Master of Engineering Science


Civil and Environmental Engineering


Denis M. O’Carroll


Nanotechnology has become the focus of intense interest and excitement over the last 20 years. The unique physical, chemical, and electronical properties of nanomaterials make them one of the most promising novel classes of materials with many potential applications. However, these materials will ultimately reach the subsurface environment possibly as reactants for insitu site remediation or as leachate from landfill sites. Therefore, understanding the mobility of engineered nanomaterials in porous media is very important. Engineered multi-walled carbon nanotubes (MWCNTs) are an important class of nanomaterials from an environmental perspective as they have application in water purification and also have an associated environmental risk.

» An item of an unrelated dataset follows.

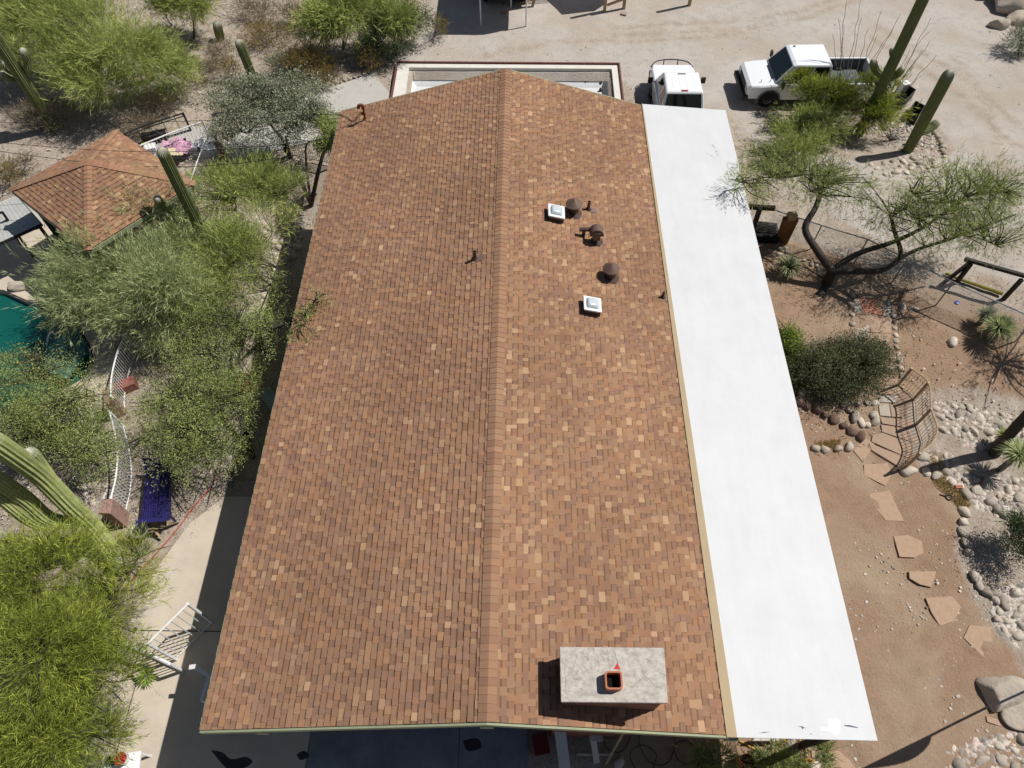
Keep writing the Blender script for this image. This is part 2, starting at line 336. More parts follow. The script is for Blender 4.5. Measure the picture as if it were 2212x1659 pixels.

This study is conducted to explore the mobility of MWCNTs in porous media. The results will help further understand the mechanisms that control MWCNT migration in the subsurface, thus permitting the development of appropriate disposal regulations. Results from the 1D column experiments, conducted under a variety of physical/chemical conditions, are used to assess the ability of existing models to predict carbon nanotube transport in porous media systems. This study shows that the mobility of MWCNTs is significantly different under natural and engineered subsurface conditions. Finally, the surface element integration method is used to investigate the interaction energy between the MWCNTs and the grain collectors on the basis of the classic Derjaguin-Landau-Verwey-Overbeek theory. These results suggest the surface element integration method requires further modification for the systems studied here.